Source records:
# # #

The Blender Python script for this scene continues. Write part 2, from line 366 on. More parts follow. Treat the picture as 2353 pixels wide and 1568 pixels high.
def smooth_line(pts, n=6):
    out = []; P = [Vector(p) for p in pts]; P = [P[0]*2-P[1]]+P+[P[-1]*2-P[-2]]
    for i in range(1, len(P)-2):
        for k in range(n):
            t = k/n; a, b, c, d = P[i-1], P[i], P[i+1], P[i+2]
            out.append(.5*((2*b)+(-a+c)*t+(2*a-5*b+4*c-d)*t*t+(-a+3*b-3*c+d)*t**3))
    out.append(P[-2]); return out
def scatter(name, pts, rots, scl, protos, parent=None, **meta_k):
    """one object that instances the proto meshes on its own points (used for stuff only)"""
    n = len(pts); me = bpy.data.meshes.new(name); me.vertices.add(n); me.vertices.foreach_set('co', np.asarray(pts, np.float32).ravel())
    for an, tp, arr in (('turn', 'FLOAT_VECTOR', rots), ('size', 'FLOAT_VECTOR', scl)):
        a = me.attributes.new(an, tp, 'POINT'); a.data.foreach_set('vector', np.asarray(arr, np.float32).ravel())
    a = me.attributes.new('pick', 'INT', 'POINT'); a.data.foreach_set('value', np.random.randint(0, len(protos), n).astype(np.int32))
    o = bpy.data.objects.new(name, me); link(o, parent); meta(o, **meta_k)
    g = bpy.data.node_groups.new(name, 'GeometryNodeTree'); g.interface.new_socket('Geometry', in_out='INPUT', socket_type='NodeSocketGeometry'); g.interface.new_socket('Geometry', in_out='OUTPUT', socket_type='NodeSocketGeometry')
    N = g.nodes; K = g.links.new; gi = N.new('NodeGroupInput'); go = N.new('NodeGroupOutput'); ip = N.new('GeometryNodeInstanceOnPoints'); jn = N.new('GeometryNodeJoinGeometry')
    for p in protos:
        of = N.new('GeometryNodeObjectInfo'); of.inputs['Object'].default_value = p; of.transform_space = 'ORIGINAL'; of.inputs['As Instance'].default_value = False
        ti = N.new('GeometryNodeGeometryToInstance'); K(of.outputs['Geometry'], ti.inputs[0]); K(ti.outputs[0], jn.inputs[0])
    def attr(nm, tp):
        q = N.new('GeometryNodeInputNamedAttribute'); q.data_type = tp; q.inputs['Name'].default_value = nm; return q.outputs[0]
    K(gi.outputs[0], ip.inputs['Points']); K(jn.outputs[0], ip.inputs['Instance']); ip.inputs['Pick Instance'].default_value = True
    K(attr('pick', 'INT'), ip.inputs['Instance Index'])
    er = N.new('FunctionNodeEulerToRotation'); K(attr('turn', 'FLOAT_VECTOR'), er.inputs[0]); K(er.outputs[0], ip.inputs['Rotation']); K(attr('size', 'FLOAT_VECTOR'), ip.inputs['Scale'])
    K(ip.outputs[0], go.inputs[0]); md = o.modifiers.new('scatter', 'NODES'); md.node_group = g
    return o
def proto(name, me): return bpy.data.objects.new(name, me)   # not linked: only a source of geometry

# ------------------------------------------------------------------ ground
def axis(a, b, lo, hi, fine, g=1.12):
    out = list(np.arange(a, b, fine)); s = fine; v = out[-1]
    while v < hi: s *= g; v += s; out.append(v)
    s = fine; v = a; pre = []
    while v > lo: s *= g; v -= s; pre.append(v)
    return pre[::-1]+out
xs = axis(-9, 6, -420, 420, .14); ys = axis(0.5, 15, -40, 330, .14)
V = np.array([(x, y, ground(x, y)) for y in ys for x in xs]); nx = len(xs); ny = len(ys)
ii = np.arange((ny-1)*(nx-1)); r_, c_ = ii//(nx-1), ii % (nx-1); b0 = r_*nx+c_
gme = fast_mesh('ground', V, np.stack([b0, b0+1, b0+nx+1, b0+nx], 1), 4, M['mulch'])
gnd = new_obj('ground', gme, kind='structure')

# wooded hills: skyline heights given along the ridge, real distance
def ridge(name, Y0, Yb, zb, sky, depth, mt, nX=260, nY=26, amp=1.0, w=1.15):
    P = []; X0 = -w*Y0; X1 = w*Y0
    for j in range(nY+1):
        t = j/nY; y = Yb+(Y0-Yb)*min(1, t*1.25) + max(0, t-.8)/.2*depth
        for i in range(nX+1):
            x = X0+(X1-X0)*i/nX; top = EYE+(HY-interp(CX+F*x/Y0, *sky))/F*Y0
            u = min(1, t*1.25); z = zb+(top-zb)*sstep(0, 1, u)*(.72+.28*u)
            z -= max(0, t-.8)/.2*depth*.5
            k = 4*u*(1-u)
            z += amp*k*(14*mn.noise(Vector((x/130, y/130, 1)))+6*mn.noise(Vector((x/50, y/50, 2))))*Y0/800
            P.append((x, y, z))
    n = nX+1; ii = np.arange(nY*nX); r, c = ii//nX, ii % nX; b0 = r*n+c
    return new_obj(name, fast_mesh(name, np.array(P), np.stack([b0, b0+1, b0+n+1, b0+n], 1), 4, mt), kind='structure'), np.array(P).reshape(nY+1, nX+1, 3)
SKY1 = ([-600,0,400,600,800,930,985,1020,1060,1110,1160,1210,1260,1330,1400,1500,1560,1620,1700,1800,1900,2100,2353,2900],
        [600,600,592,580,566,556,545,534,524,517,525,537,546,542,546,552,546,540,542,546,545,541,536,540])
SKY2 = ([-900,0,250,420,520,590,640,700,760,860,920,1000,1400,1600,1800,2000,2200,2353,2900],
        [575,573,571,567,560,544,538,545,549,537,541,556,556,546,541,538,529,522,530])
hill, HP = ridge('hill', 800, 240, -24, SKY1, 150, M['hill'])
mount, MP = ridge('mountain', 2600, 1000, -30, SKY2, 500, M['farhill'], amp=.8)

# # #

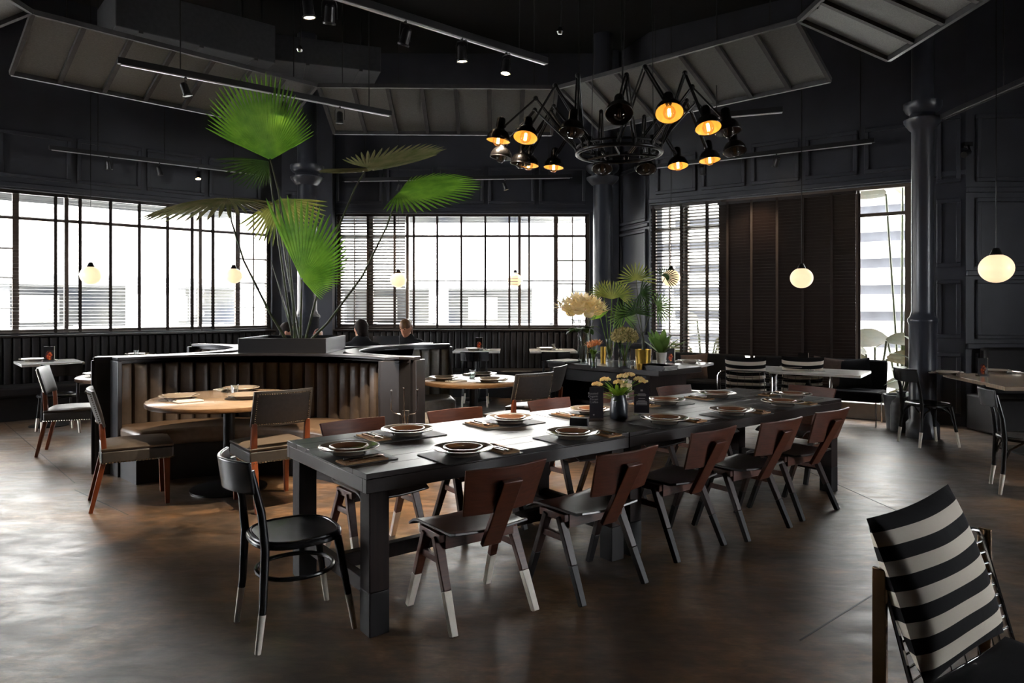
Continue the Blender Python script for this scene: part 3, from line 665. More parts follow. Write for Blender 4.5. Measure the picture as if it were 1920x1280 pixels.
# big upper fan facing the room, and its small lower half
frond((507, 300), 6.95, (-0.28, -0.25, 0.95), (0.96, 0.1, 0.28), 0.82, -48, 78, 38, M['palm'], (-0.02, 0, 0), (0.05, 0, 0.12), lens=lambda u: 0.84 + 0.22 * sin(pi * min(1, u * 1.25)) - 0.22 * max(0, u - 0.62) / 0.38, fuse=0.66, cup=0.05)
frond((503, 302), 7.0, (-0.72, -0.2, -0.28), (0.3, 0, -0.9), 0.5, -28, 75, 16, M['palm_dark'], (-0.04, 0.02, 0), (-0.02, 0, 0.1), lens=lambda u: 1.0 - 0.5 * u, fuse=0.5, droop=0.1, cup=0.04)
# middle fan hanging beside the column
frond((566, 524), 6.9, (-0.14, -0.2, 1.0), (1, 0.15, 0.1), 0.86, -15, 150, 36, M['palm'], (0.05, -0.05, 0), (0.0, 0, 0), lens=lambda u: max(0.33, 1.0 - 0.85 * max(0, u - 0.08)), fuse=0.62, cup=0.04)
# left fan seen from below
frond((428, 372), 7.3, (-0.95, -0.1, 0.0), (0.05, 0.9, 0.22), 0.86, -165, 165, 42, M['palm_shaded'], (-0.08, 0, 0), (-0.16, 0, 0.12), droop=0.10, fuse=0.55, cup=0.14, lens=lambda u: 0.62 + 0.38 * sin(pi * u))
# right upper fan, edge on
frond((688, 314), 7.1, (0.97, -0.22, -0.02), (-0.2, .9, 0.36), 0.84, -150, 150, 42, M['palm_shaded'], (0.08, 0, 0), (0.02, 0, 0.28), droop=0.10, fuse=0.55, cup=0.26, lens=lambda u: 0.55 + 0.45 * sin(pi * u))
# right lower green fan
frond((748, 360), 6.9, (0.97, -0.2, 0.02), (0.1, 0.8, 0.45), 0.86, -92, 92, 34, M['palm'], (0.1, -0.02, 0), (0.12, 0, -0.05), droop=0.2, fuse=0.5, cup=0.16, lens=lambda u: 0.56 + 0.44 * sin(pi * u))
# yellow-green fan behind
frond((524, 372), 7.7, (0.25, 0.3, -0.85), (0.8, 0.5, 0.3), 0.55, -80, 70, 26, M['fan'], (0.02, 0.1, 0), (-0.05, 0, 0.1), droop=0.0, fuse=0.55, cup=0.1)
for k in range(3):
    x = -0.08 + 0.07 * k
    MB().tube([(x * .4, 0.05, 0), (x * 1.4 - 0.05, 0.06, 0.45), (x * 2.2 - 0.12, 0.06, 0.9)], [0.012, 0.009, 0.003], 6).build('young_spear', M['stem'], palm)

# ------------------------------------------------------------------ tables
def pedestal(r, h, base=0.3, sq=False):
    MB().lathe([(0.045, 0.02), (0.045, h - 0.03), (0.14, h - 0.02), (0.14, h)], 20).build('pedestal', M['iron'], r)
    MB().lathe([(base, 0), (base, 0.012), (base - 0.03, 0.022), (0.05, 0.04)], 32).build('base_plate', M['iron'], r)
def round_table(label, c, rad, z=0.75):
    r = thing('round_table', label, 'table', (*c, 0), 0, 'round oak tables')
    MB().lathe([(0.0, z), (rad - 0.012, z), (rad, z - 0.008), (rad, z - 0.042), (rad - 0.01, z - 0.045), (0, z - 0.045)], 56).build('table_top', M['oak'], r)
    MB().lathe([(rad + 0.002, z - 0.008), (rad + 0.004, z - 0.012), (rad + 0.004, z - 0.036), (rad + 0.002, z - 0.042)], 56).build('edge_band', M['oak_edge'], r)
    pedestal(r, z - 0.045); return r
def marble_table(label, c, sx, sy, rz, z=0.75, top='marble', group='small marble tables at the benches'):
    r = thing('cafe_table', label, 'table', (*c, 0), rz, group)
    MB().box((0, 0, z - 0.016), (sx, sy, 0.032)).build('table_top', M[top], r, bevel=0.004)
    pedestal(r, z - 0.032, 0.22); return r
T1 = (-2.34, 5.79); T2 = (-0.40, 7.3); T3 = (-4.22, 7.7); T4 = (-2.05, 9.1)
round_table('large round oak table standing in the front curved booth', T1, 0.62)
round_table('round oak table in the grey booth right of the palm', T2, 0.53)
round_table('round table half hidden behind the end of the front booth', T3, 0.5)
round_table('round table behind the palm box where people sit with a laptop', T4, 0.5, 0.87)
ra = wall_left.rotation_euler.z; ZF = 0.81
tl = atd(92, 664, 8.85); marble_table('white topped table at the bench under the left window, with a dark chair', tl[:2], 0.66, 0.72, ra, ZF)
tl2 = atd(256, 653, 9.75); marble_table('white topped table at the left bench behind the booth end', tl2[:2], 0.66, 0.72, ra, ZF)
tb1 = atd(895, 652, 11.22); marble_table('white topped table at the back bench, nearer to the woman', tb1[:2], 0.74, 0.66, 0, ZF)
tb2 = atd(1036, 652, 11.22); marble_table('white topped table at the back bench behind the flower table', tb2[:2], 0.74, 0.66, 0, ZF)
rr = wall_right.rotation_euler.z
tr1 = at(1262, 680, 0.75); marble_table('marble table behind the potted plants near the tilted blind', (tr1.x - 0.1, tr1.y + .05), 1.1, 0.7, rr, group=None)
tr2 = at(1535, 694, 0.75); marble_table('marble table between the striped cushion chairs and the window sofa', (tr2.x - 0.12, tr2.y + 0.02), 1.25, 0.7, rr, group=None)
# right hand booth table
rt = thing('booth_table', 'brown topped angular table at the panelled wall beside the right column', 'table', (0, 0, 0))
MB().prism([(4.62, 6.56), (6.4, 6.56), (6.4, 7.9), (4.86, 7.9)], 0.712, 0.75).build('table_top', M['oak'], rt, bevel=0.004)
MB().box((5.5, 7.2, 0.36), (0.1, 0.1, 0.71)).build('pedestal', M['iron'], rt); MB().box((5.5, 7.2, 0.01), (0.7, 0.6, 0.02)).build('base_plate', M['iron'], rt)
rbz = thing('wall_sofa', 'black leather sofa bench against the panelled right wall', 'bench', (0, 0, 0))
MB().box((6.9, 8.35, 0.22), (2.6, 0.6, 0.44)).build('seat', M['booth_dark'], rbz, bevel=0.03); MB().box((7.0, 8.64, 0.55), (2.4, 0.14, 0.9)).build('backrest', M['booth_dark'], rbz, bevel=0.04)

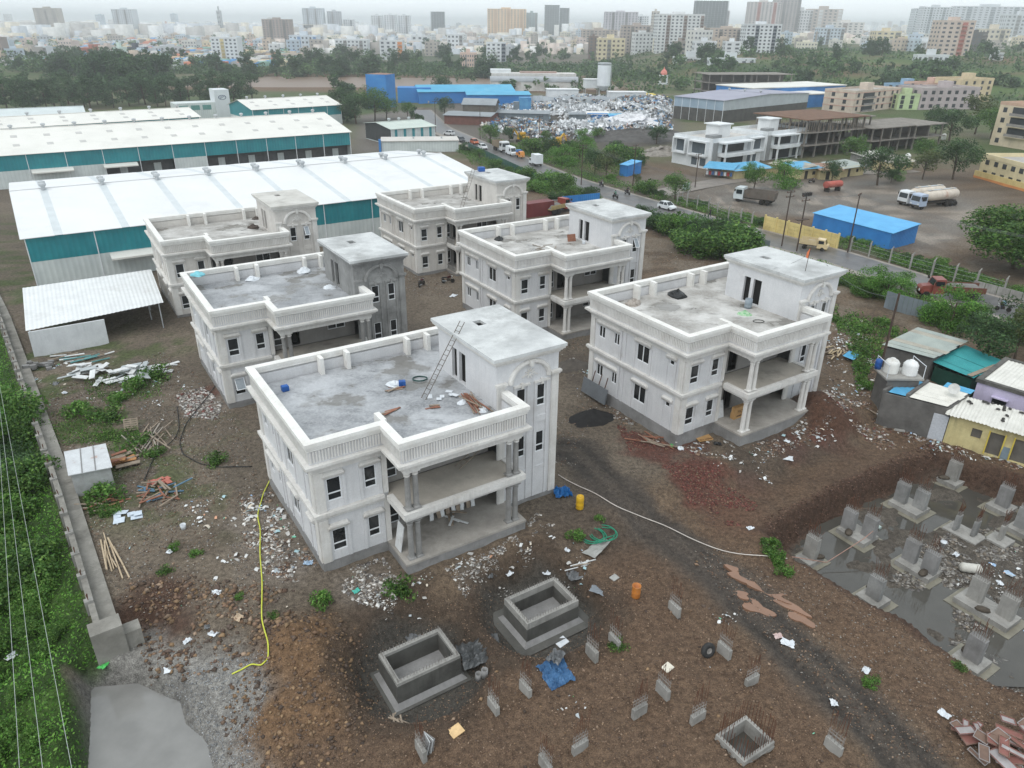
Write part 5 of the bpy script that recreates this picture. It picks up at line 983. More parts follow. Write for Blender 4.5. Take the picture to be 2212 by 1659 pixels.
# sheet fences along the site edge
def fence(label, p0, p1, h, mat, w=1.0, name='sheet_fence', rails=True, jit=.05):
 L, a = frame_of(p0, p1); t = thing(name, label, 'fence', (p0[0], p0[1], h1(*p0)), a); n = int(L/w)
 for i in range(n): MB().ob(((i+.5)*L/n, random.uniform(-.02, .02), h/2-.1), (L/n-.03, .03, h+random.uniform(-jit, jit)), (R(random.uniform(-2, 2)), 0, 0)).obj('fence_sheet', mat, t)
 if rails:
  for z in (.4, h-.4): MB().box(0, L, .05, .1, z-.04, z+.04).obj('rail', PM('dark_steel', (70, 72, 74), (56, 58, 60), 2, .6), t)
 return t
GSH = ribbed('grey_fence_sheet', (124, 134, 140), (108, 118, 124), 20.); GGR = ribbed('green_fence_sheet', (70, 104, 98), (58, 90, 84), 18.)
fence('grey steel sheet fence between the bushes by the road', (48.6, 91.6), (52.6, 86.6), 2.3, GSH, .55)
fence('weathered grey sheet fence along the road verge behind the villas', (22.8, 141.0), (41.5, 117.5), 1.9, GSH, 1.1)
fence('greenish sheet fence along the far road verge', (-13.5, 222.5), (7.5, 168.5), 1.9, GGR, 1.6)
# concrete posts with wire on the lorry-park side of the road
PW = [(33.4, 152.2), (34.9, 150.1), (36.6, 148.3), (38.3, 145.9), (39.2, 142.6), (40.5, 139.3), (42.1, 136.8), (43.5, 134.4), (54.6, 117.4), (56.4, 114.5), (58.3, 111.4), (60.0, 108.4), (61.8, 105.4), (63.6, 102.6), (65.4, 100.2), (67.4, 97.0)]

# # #

* _Set task_: Write out every line of the entries that holds the word "follow".

* _Problem solution_:
The Blender Python script for this scene continues. Write part 2, from line 366 on. More parts follow. Treat the picture as 2353 pixels wide and 1568 pixels high.
Continue the Blender Python script for this scene: part 3, from line 665. More parts follow. Write for Blender 4.5. Measure the picture as if it were 1920x1280 pixels.
Write part 5 of the bpy script that recreates this picture. It picks up at line 983. More parts follow. Write for Blender 4.5. Take the picture to be 2212 by 1659 pixels.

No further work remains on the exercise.